Have clear goals. Cling to essentials (like human dignity) and be clear about your principles, but be ready to change tactics or compromise on anything else. Remember, you are not in a power struggle (though the opponent may think that way): you are in a struggle for justice and human dignity. In nonviolence, you can lose all the battles but still go on to win the war!
4. Look for win-win solutions.
You are trying to rebuild relationships rather than score “victories.” In a conflict, we can feel that in order for one side to win the other must lose, which is not true. Therefore, we do not seek to be winners or rise over others; we seek to learn and make things better for all.

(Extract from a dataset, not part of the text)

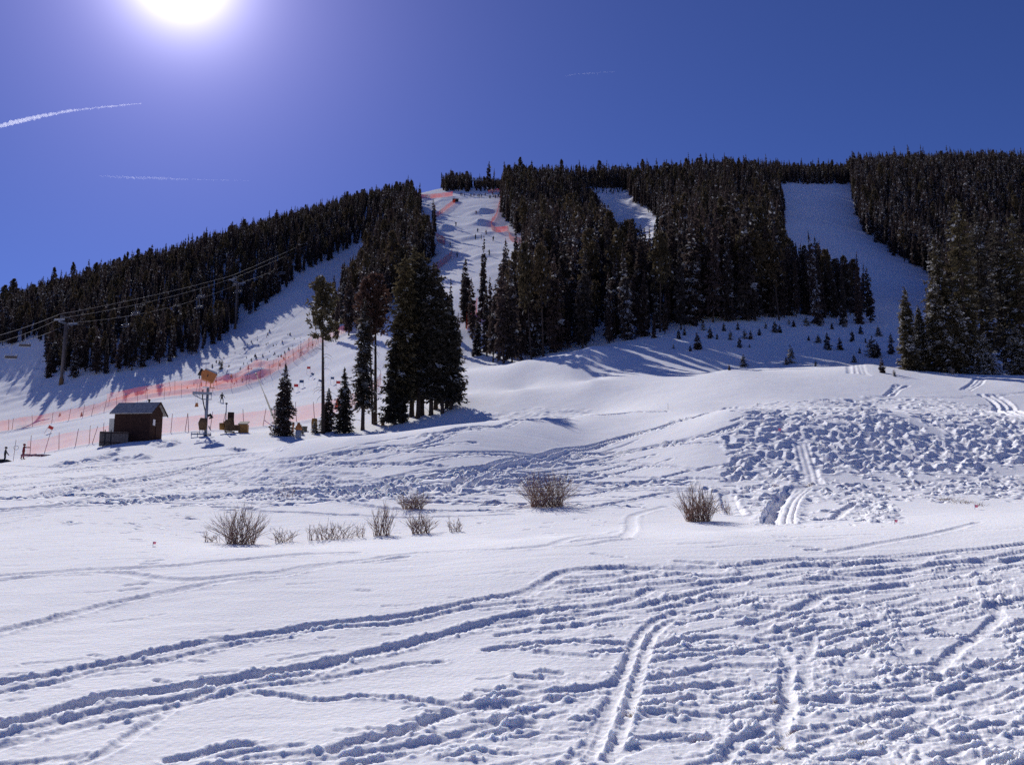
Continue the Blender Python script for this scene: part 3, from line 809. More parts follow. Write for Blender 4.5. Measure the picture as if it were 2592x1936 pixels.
def ZG(x, y):
    """finished ground height at a point (nearest grid vertices)"""
    r = math.hypot(x, y); t = math.atan2(x, y)
    i = int(np.clip(np.searchsorted(RR, r), 1, NR - 1)); j = int(np.clip(np.searchsorted(TH, t), 1, NT - 1))
    a = (r - RR[i - 1]) / (RR[i] - RR[i - 1]); b = (t - TH[j - 1]) / (TH[j] - TH[j - 1])
    return float((Zt[i - 1, j - 1] * (1 - a) + Zt[i, j - 1] * a) * (1 - b) + (Zt[i - 1, j] * (1 - a) + Zt[i, j] * a) * b)
# ---------------------------------------------------------------- trees
def foliage(name, c1, c2, frostcol=(.55, .57, .62)):
    m = bpy.data.materials.new(name); m.use_nodes = True
    nt = m.node_tree; b = nt.nodes['Principled BSDF']
    b.inputs['Roughness'].default_value = .8; b.inputs['Specular IOR Level'].default_value = .1
    oi = nt.nodes.new('ShaderNodeObjectInfo')
    mx = nt.nodes.new('ShaderNodeMix'); mx.data_type = 'RGBA'
    mx.inputs[6].default_value = (*c1, 1); mx.inputs[7].default_value = (*c2, 1)
    nt.links.new(oi.outputs['Random'], mx.inputs[0])
    at_ = nt.nodes.new('ShaderNodeAttribute'); at_.attribute_name = 'frost'
    fx = nt.nodes.new('ShaderNodeMix'); fx.data_type = 'RGBA'
    fx.inputs[7].default_value = (*frostcol, 1)
    nt.links.new(at_.outputs['Fac'], fx.inputs[0]); nt.links.new(mx.outputs[2], fx.inputs[6])
    nt.links.new(fx.outputs[2], b.inputs['Base Color'])
    tr = nt.nodes.new('ShaderNodeBsdfTranslucent'); nt.links.new(fx.outputs[2], tr.inputs['Color'])
    ms = nt.nodes.new('ShaderNodeMixShader'); ms.inputs[0].default_value = .3
    nt.links.new(b.outputs[0], ms.inputs[1]); nt.links.new(tr.outputs[0], ms.inputs[2])
    nt.links.new(ms.outputs[0], nt.nodes['Material Output'].inputs['Surface'])
    return m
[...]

During intense negotiations over the Montgomery, Alabama segregation laws, Martin Luther King, Jr., made an interesting observation that he notes in his book Stride Toward Freedom: The Montgomery Story. An attorney for the city bus company who had obstructed the African-American people’s demands for desegregation revealed the real source of his objection: “If we granted the Negroes these demands they would go about boasting of a victory that they had won over the white people; and this we will not stand for.”
Reflecting on this, King advised the participants in the movement not to gloat or boast, reminding them: “Through nonviolence we avoid the temptation of taking on the psychology of victors.” The “psychology of victors” belongs to the age-old dynamic of me-against-you, but the nonviolent person sees life as a “co-evolution” toward loving community in which all can thrive. Gloating over “victories” can actually undo hard-won gains.
5. Use power carefully.
We are conditioned, especially in the West, to think that power “grows out of the barrel of a gun.” There is indeed a kind of power that comes from threats and brute force–but it is powerless if we refuse to comply with it.
There is another kind of power that comes from truth. Let us say that you have been petitioning to eliminate an injustice. Perhaps you have made your feelings known in polite but firm protest actions, yet the other party is not responding. Then you must, as Gandhi said, “not only speak to the head but move the heart also.” We can make the injustice clear by taking upon ourselves the suffering inherent in the unjust system. This allows us to mobilize Satyagraha, or “truth force.” In extreme cases, we may need to do it at the risk of our own lives, which is why it is good to be very clear about our goals. Do this with care.
History, and often our own experience, has shown that even bitter hostilities can melt with this kind of persuasion that seeks to open the eyes of the opponent, whom we do not coerce. Nonetheless, there are times when we must use forms of coercion. For example, when a dictator refuses to step down, we have to act immediately to end the vast amounts of human suffering caused by that person misusing power. Still, it requires strategic thinking and nonviolent care to do it right. But when time does allow, we use the power of patience and persuasion, of enduring rather than inflicting suffering. The changes brought about by persuasion are lasting: one who is persuaded stays persuaded, while someone who is coerced will be just waiting for a chance for revenge.
6. Claim our legacy.
Nonviolence no longer needs to take place in a vacuum. Always note that if you are using nonviolence with courage, determination and a clear strategy, you will more than likely succeed: win or lose, you will be playing your part in a great transformation of human relationships that our future depends on.
These six principles are founded on a belief that all life is an interconnected whole and that when we understand our real needs, we are not in competition with anyone. As Martin Luther King said, “I can never be what I ought to be until you are what you ought to be. And you can never be what you ought to be until I am what I ought to be.”